Show every line in the entries below where the word "script" appears.

# # # # # # #

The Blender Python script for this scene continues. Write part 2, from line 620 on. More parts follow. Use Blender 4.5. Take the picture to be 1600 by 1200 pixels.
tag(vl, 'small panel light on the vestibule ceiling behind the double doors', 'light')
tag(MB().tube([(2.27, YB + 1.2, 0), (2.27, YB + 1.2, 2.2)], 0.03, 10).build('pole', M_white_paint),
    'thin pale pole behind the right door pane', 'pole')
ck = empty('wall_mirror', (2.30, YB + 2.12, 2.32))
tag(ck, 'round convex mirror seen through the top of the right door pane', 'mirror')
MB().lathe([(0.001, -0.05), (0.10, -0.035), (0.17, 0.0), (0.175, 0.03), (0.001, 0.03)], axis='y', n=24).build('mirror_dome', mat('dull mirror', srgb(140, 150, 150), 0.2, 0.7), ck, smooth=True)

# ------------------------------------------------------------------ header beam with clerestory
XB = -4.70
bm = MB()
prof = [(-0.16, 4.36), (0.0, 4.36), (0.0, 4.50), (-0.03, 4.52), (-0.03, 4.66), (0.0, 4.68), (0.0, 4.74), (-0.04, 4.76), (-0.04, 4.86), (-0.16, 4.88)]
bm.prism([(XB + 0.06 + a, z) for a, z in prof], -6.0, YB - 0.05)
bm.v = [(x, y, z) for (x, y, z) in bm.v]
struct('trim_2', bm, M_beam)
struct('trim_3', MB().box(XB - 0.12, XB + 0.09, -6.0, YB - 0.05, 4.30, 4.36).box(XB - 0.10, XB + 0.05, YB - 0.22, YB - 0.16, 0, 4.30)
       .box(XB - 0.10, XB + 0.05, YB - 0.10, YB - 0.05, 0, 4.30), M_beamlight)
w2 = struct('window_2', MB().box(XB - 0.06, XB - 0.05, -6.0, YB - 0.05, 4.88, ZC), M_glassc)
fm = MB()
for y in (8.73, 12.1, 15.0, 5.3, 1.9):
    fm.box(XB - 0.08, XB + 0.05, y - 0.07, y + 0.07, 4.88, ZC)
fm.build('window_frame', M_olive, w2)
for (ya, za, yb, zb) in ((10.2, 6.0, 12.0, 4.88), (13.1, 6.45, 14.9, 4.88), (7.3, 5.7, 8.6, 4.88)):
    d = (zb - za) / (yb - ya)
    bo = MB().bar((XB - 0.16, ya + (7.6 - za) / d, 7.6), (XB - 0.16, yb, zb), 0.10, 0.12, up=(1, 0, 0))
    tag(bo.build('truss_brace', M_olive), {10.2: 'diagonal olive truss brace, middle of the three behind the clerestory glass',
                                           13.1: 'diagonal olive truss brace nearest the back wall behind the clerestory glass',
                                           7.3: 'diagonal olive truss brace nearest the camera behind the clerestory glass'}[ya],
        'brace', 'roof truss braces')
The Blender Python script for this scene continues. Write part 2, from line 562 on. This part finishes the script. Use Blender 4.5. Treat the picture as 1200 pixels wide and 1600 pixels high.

# # # # # # #

**Correct result:**
The Blender Python script for this scene continues. Write part 2, from line 620 on. More parts follow. Use Blender 4.5. Take the picture to be 1600 by 1200 pixels.
The Blender Python script for this scene continues. Write part 2, from line 562 on. This part finishes the script. Use Blender 4.5. Treat the picture as 1200 pixels wide and 1600 pixels high.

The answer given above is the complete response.